Most murders in Marseille were committed by unknown aggressors and often went unsolved, as indicated by the relatively low rates of arrests v. reports for this crime. Marseille, sometimes called the “Chicago of France,” had a reputation for being violent and dangerous, a reputation enhanced by famous detective novels set in the city. Despite this imaginary, however, the numbers here seem to indicate a relatively low rate of murder, as compared for example, to Algiers.

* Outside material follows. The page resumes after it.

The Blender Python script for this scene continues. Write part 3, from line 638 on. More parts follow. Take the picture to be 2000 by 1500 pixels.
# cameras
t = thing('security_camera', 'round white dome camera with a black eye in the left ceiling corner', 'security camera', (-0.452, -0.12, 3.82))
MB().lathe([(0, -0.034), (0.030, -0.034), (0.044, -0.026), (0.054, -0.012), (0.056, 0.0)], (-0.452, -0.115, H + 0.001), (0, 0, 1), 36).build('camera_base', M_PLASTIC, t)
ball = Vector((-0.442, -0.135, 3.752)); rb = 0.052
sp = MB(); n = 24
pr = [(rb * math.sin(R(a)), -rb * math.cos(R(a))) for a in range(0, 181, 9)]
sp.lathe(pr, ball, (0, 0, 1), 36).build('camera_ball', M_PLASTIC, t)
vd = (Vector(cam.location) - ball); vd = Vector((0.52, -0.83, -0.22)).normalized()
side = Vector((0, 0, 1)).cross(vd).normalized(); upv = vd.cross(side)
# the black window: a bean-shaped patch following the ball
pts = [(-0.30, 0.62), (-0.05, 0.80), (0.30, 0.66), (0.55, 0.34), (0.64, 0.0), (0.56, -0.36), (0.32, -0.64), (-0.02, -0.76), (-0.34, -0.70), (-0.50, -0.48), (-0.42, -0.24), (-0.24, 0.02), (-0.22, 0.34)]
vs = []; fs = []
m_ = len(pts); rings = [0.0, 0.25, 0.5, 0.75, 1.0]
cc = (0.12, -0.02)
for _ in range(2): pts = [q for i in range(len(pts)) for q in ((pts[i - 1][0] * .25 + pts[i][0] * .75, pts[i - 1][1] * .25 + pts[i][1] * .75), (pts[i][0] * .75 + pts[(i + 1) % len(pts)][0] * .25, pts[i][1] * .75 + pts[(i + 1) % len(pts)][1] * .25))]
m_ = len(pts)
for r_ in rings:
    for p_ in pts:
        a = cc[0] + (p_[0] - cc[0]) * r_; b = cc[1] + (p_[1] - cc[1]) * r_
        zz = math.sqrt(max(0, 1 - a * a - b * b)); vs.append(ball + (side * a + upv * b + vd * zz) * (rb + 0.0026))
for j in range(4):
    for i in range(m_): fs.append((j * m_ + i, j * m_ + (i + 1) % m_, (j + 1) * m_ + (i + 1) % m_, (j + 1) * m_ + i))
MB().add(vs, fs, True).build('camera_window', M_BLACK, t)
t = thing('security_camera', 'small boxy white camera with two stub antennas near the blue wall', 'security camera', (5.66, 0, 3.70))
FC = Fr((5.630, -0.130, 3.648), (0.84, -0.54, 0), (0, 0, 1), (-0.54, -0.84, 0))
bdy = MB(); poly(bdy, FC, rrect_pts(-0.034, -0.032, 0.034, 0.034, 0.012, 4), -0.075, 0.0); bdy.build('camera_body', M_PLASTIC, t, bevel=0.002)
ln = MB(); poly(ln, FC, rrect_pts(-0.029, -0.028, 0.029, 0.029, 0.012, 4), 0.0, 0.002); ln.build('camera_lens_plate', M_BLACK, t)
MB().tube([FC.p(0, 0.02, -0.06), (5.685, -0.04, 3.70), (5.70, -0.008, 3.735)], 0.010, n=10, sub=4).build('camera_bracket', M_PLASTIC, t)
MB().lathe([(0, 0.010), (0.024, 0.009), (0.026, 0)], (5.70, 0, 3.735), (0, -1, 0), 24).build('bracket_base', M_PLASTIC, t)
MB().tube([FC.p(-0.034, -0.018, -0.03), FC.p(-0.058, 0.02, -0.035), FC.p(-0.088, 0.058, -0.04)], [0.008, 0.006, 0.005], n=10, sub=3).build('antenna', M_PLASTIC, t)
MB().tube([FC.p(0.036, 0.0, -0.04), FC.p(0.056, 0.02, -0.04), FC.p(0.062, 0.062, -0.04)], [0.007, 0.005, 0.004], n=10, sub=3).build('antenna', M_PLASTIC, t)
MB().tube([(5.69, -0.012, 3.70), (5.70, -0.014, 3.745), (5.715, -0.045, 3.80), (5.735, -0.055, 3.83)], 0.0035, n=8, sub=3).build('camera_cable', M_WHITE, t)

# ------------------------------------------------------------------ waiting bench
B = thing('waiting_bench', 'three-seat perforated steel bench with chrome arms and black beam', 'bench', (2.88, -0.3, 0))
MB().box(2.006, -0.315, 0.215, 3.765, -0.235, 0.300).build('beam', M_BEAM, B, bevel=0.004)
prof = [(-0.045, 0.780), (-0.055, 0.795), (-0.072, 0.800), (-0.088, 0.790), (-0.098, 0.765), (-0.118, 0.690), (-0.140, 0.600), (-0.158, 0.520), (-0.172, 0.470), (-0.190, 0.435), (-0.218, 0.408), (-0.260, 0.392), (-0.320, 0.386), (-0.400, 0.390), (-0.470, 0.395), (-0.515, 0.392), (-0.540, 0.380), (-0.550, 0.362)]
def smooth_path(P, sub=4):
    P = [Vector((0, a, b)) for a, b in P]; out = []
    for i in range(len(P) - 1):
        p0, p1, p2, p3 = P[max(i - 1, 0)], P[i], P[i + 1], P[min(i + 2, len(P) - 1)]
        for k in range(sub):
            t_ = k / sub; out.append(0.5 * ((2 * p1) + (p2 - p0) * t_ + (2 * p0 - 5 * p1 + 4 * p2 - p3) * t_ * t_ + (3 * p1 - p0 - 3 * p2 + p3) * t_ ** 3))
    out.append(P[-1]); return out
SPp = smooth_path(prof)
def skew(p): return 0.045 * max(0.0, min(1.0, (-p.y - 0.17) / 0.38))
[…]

Vagrancy charges were frequently leveled against North Africans, as a tool to control their movement and also their labor. But given that this data comes from immediately after WWII, many arrests of North Africans are likely not represented because of military efforts to control North African labor and movement, which would not have been recorded in daily police reports

These graphs reveal telling patterns in Marseille. Predominately, those accused of or arrested for crimes in Marseille were European. But this makes sense in a city where the European population made up the vast majority of the population. Yet, North Africans are also omnipresent in this dataset, despite only a few thousand North Africans living in Marseille, a city whose population hovered around 600,000 people in this period. The daily police reports that this data comes from do not and cannot tell us about the nature of crime in Marseille in 1946. What it can tell us is what the police did. As these arrest records show, police disproportionately targeted North Africans in their mission of repression, particularly in crimes like theft, fraud, violent assault, and the black market. These crimes are precisely those that official reports, ethnographic studies, and contemporary French newspaper articles tended to identify as particularly “Arab” vices. These racist stereotypes had real influence, forming a picture of the “usual suspects” that influenced daily police patrols. Even though North Africans were a relatively small portion of the population in Marseille, they were nonetheless targeted by police officers in Marseille.